Scalfari, la politica e gli italiani: "Da noi la democrazia è fragile"

in "Il Gazzettino", n. 140, 14 giugno 2009, p. 20.

Venezia
Definire Eugenio Scalfari una pagina storica del giornalismo italiano è sicuramente riduttivo, perché con il suo “pensiero forte” analizza e giudica senza sosta il presente più vicino, nel quale dibattiti un tempo cruciali come laicità e religione, morale e ragione politica, sono oggi poco – o male – frequentati. La presentazione del suo ultimo libro “L’uomo che non credeva in Dio” (Einaudi), promossa venerdì dall’Ordine dei giornalisti del Veneto in una gremita aula magna dell’Ateneo Veneto, a conclusione del ciclo di incontri “In punta di penna”, si è trasformata così in una conversazione a tutto campo sull’uomo Scalfari, per il quale giornalismo è soprattutto espressione del proprio pensiero intellettuale.
Punti cardine di un incessante percorso che inizia nel lontano 1949 con il “Mondo” di Pannunzio, poi con l’Espresso nel 1955, quindi con la fatidica data del 1976, fondazione de La Repubblica, sono stati tracciati da Gianluca Amadori, presidente dell’Ordine dei giornalisti del Veneto, mentre l’avvocato Alfredo Bianchini e il senatore Luigi Zanda si sono trattenuti con sottigliezza su stile e complessità del volume.
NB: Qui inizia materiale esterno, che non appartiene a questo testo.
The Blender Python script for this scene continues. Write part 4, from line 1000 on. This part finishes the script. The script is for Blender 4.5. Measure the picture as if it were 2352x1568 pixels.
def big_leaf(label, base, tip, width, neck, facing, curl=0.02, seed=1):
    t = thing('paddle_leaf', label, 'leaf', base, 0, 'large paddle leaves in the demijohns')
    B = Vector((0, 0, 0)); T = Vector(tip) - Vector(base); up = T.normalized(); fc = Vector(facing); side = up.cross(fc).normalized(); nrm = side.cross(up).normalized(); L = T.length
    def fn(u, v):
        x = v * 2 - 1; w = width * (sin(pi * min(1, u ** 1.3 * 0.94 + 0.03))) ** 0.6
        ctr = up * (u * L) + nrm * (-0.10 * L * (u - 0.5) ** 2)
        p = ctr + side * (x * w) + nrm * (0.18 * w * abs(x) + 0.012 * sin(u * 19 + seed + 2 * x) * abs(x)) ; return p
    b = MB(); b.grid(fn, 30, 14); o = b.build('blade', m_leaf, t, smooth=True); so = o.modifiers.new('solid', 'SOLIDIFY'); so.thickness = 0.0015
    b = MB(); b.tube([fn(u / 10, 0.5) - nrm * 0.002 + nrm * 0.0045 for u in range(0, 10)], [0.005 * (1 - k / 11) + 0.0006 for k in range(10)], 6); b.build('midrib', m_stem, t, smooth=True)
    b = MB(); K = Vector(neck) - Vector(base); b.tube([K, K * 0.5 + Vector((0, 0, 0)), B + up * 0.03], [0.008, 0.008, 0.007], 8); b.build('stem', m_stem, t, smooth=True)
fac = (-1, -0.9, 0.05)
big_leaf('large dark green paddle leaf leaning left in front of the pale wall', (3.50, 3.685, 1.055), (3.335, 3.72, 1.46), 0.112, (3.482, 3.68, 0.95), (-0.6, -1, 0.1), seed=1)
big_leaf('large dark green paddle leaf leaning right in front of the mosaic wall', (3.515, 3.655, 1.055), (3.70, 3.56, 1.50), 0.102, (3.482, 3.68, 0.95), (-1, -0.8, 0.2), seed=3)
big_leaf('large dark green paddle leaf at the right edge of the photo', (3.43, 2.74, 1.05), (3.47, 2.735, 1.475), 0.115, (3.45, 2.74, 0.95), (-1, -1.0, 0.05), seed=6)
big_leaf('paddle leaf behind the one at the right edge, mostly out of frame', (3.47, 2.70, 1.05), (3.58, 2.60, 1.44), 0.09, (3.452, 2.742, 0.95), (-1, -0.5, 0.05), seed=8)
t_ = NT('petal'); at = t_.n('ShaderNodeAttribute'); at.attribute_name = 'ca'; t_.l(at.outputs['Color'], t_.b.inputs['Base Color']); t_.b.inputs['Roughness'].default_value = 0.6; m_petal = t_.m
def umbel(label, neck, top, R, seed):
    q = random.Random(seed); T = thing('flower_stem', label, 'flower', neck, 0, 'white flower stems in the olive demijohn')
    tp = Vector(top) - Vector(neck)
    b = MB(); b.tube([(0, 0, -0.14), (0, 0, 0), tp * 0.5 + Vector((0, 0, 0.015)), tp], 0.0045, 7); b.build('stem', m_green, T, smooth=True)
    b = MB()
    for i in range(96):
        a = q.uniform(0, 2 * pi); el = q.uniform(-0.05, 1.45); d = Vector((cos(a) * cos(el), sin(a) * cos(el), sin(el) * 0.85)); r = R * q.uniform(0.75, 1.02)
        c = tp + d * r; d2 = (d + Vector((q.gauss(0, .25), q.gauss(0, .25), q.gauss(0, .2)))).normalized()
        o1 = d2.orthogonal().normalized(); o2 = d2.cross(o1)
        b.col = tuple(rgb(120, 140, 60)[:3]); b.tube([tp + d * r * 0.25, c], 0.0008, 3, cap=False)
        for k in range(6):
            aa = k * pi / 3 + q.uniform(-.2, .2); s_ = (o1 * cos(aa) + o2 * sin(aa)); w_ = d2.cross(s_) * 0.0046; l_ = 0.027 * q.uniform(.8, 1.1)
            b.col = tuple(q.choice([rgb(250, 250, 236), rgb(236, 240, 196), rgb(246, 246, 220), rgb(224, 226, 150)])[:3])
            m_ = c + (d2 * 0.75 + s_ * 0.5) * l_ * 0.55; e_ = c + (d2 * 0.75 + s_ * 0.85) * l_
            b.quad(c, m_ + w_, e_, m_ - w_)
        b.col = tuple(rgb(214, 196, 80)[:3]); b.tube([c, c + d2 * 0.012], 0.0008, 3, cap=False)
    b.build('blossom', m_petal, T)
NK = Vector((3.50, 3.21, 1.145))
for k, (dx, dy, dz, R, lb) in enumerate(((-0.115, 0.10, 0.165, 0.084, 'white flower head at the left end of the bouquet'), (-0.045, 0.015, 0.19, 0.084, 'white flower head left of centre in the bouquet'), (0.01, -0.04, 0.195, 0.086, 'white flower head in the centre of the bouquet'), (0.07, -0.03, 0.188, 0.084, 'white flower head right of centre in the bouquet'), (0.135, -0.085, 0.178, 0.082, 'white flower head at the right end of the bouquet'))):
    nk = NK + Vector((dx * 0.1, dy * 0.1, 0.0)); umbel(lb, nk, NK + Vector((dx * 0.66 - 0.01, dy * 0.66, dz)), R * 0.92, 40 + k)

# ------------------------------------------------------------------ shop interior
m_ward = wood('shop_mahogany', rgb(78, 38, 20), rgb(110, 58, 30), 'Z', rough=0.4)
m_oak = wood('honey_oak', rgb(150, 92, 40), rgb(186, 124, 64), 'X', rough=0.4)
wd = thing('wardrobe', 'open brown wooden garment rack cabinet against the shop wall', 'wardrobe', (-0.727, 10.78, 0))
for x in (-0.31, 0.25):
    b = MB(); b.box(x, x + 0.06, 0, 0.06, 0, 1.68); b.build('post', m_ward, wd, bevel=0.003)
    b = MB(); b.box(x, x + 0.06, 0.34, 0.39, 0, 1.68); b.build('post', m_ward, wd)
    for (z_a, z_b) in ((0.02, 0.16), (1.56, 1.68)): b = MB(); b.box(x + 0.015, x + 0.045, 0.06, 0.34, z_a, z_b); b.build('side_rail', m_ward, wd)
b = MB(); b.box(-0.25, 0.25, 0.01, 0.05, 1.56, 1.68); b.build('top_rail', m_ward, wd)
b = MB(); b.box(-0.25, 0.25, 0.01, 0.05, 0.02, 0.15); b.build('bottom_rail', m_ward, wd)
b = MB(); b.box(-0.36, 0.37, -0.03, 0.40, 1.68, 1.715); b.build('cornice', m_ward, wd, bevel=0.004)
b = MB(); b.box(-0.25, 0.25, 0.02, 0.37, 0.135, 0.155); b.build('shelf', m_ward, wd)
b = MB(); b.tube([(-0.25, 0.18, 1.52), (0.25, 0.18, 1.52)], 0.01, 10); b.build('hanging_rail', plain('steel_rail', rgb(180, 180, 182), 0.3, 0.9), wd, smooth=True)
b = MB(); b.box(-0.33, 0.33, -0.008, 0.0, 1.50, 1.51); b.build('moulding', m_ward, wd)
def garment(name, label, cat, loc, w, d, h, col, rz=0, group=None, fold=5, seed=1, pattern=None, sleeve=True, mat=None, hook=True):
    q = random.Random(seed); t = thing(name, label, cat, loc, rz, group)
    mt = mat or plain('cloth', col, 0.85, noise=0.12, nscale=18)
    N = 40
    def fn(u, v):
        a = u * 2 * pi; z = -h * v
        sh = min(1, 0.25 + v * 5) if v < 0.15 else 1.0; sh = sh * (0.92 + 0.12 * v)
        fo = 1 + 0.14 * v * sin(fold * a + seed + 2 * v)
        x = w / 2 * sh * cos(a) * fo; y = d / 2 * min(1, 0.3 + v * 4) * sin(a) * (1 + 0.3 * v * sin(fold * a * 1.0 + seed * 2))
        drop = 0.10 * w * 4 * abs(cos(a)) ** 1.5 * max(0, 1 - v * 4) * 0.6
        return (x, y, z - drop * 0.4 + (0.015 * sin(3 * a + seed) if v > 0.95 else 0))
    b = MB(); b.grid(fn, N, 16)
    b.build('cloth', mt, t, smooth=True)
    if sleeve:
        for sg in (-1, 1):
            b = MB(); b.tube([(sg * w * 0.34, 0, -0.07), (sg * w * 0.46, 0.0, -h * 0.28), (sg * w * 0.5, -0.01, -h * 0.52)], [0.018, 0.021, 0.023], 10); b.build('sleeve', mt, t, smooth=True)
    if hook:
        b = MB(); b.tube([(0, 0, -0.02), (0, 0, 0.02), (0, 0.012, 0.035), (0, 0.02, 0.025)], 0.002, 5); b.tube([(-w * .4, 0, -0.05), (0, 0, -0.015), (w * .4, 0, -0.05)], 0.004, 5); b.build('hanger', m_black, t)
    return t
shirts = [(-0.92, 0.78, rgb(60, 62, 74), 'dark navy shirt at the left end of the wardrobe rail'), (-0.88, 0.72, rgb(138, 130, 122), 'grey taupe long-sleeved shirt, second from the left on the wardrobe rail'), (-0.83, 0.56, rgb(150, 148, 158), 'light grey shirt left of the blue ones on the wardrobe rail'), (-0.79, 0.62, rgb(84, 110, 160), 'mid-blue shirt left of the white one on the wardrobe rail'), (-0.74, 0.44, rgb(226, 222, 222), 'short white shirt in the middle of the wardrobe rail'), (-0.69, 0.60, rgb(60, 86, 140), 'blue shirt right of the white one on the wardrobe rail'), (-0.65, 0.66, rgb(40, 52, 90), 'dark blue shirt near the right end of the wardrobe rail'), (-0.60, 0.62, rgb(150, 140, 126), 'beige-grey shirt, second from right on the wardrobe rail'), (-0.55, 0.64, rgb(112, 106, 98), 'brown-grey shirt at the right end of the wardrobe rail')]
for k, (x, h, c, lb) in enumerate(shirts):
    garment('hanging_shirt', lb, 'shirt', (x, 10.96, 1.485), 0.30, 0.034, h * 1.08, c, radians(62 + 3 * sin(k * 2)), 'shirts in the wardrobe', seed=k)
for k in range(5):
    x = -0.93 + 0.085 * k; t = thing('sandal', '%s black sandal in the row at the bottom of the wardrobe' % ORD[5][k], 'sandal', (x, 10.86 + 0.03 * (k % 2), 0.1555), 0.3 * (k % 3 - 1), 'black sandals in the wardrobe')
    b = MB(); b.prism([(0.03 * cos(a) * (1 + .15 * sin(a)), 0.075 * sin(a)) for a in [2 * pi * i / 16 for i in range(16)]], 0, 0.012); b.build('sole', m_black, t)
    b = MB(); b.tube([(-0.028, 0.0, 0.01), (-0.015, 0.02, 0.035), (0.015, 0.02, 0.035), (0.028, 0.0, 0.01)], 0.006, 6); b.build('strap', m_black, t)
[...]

Del quale Scalfari spiega innanzitutto il titolo, a partire dal verbo all’imperfetto: “L’ho utilizzato per creare un senso narrativo, del racconto, una ricerca compiuta sul mio Io”. Sulla finitezza del quale si sofferma: “Abbiamo dato a Dio gli attributi che noi non abbiamo, come la desiderata onniscienza”.
La parte più attesa dall’attento pubblico (che al suo ingresso non aveva trattenuto un’ovazione) è quella relativa all’analisi politica contemporanea, propria dello Scalfari “giornalista”: “Ho ricercato la borghesia illuminata, e non l’ho trovata; credevo di aver trovato una classe operaia consapevole dei suoi diritti, ma oggi vota per la Lega…” Non poteva mancare una riflessione sul “berlusconismo”, “che è un effetto, non la causa, quella siamo noi”. Rileva una costante invariata nell’italiano “furbo”, che non ha tempo per il bene comune e (pericolosamente) lo delega; parla della distruzione dei ruoli nel Sessantotto, che ha contribuito ad un mutamento antropologico, riflesso nella famiglia, e soprattutto nel valore attribuito alla memoria: non a caso l’odierna precarietà, anche lavorativa, porta a concentrarsi non sul futuro, ma sul presente, portando alla riscoperta di una “innocenza” sopita che, però, connota anche la continua percezione di vivere nel presente del mondo animale.
Ancora: “Da noi la democrazia è fragile, ma la gravità è che fatti di oggettiva percezione non suscitano reazioni”. L’affondo al giornalismo italiano, e in particolare ai quotidiani (“eccetto uno”, ha ironicamente commentato, con allusione ovvia al “suo” La Repubblica): “Sono riportate le notizie, ma non i commenti… a quelli ci pensa la stampa internazionale, anche conservatrice!” Sulla crisi del settore: “Un conto è quella inevitabile dei giornali nell’era di Internet, ad esempio il sito de La Repubblica cattura la metà dei lettori totali della testata, altro è quella evidente del giornalismo”. Conclusione di lapidaria amarezza sull’oggi: “Stringere i denti e resistere, siamo al punto di legarci all’albero di maestra per non cadere in mare”.